§ **PROBLEM TO WORK ON**:
Print, exactly as they stand, the lines from the start of the listing to the line containing "MB().box(xr - .5, xr", inclusive.

§ **SUPPLIED INFORMATION**:
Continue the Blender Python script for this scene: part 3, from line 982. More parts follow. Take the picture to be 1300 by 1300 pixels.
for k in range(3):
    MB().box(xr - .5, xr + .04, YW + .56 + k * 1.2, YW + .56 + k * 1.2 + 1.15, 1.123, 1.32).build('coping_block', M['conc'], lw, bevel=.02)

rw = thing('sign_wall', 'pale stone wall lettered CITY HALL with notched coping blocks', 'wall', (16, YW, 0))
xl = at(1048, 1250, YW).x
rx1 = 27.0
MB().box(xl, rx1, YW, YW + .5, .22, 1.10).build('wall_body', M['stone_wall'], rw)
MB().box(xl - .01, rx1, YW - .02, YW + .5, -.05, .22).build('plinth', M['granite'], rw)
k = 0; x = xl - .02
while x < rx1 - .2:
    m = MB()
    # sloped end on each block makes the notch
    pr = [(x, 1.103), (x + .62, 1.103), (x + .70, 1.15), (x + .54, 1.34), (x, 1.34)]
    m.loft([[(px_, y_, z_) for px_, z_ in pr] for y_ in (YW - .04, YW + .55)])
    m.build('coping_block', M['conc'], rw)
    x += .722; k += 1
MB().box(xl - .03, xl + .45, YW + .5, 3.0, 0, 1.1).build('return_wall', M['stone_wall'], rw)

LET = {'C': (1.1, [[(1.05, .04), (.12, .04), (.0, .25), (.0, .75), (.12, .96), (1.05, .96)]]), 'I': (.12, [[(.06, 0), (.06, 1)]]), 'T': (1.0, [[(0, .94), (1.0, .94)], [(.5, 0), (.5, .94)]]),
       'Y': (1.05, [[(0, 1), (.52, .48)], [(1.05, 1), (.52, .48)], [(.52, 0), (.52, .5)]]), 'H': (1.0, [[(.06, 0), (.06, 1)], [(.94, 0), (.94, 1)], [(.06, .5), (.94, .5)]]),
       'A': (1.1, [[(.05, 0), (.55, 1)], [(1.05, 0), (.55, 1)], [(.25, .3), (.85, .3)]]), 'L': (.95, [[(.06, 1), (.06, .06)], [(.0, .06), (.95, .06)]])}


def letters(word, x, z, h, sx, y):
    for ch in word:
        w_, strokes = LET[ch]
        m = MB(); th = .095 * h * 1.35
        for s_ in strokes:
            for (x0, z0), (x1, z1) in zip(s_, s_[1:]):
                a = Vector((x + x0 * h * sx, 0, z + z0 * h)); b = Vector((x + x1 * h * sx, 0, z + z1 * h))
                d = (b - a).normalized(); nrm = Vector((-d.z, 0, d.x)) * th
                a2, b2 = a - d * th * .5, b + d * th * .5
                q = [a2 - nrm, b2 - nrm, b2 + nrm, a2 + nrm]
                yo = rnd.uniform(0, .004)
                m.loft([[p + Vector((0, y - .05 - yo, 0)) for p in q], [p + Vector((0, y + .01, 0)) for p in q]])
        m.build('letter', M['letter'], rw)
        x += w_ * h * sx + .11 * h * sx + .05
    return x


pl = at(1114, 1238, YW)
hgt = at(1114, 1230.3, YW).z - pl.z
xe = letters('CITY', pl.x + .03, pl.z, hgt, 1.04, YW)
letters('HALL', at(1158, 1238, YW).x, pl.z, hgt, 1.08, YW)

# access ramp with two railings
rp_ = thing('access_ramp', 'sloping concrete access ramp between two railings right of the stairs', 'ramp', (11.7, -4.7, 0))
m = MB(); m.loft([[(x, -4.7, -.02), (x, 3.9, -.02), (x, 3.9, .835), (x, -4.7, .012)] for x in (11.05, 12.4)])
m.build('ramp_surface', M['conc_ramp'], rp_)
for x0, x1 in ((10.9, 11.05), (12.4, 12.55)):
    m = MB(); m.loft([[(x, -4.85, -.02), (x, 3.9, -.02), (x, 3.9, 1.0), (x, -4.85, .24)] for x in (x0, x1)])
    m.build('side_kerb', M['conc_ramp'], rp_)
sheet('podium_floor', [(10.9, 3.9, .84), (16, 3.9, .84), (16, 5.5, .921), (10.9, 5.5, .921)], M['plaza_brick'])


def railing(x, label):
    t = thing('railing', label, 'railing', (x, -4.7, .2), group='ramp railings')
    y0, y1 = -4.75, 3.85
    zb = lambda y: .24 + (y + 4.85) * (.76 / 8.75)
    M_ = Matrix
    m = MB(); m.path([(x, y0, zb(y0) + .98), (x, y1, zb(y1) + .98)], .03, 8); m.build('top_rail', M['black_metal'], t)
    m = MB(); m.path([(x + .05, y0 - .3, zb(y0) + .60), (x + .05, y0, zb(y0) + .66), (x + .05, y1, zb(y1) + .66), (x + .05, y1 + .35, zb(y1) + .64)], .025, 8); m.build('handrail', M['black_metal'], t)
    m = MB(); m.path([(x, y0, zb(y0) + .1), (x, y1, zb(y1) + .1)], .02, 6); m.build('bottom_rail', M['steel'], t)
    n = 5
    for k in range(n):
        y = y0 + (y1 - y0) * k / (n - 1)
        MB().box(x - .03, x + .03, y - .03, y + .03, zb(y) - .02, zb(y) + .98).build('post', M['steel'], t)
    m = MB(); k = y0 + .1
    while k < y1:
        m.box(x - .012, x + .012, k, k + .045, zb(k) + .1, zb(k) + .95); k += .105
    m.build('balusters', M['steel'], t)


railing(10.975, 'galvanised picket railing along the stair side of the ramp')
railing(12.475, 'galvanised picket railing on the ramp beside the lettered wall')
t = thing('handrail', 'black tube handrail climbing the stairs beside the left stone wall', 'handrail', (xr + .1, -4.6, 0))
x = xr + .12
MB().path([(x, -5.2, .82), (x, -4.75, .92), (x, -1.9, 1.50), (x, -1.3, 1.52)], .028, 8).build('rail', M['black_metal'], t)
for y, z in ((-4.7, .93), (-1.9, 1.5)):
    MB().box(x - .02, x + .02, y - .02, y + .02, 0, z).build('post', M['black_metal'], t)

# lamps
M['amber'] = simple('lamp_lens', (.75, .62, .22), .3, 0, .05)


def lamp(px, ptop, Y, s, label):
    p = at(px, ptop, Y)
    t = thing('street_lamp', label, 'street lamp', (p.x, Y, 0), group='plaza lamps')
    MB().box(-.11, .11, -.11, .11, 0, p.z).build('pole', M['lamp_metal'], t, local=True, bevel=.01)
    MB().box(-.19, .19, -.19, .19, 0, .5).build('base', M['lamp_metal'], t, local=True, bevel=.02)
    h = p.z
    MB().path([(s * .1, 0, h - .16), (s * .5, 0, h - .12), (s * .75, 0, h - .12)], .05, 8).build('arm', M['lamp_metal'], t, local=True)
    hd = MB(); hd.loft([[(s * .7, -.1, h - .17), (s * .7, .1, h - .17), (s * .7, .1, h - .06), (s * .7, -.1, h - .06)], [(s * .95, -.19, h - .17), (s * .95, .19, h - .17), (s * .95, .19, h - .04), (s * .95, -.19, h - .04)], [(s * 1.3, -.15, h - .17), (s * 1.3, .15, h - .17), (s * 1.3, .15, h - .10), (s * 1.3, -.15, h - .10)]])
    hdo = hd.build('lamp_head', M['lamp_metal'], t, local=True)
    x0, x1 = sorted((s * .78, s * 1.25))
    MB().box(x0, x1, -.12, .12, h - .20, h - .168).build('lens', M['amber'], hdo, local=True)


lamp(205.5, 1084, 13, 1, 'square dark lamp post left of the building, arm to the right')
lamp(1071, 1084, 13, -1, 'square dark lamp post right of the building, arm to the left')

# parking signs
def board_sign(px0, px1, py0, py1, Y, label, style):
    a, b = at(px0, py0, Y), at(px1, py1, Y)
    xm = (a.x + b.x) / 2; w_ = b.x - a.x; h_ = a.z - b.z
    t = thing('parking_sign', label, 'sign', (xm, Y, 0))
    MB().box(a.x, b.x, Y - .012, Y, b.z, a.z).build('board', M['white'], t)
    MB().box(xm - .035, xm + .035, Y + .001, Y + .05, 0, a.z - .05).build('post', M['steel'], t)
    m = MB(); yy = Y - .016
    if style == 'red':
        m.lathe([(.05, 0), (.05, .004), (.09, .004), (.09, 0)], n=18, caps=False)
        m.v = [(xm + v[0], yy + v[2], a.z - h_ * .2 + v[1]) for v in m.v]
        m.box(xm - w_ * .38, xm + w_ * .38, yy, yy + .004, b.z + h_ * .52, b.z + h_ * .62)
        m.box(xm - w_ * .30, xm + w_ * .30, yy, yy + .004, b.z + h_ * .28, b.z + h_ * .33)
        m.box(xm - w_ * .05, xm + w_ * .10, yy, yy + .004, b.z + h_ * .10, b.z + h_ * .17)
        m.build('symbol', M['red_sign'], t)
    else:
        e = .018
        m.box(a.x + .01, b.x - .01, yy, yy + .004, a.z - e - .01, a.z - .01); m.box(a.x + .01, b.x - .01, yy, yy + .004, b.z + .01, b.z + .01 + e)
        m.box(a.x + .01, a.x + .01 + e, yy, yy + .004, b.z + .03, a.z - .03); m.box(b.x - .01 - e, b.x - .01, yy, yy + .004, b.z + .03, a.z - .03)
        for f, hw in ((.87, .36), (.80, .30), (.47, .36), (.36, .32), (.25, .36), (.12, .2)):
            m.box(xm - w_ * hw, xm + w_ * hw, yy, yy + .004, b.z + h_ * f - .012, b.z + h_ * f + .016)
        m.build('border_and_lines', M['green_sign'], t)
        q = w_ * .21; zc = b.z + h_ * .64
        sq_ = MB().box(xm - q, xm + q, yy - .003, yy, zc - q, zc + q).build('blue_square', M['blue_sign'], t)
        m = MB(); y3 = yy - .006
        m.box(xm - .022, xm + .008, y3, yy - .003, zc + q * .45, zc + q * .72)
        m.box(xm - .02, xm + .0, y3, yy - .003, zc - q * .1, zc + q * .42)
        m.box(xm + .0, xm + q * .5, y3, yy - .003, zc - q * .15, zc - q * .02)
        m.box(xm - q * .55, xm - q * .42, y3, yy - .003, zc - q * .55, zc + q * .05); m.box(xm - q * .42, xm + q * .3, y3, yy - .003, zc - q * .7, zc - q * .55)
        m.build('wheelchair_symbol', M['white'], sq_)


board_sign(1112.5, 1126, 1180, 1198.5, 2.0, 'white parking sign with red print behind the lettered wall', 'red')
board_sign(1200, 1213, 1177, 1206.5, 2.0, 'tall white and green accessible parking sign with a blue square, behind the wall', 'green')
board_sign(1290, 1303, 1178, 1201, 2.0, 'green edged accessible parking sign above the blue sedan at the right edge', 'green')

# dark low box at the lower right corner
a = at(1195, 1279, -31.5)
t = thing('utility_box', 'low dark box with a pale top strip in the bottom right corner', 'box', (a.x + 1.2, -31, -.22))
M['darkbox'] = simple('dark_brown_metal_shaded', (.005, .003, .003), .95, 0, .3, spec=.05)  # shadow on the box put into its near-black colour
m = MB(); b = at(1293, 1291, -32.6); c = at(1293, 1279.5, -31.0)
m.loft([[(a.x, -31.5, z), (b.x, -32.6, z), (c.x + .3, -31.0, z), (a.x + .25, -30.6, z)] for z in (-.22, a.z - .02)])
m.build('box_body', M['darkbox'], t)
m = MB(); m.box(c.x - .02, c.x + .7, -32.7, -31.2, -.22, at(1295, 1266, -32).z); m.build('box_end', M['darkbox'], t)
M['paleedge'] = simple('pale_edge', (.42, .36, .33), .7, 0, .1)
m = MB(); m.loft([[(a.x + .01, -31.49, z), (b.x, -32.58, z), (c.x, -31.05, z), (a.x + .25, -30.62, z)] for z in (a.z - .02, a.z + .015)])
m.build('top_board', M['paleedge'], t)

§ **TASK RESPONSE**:
Continue the Blender Python script for this scene: part 3, from line 982. More parts follow. Take the picture to be 1300 by 1300 pixels.
for k in range(3):
    MB().box(xr - .5, xr + .04, YW + .56 + k * 1.2, YW + .56 + k * 1.2 + 1.15, 1.123, 1.32).build('coping_block', M['conc'], lw, bevel=.02)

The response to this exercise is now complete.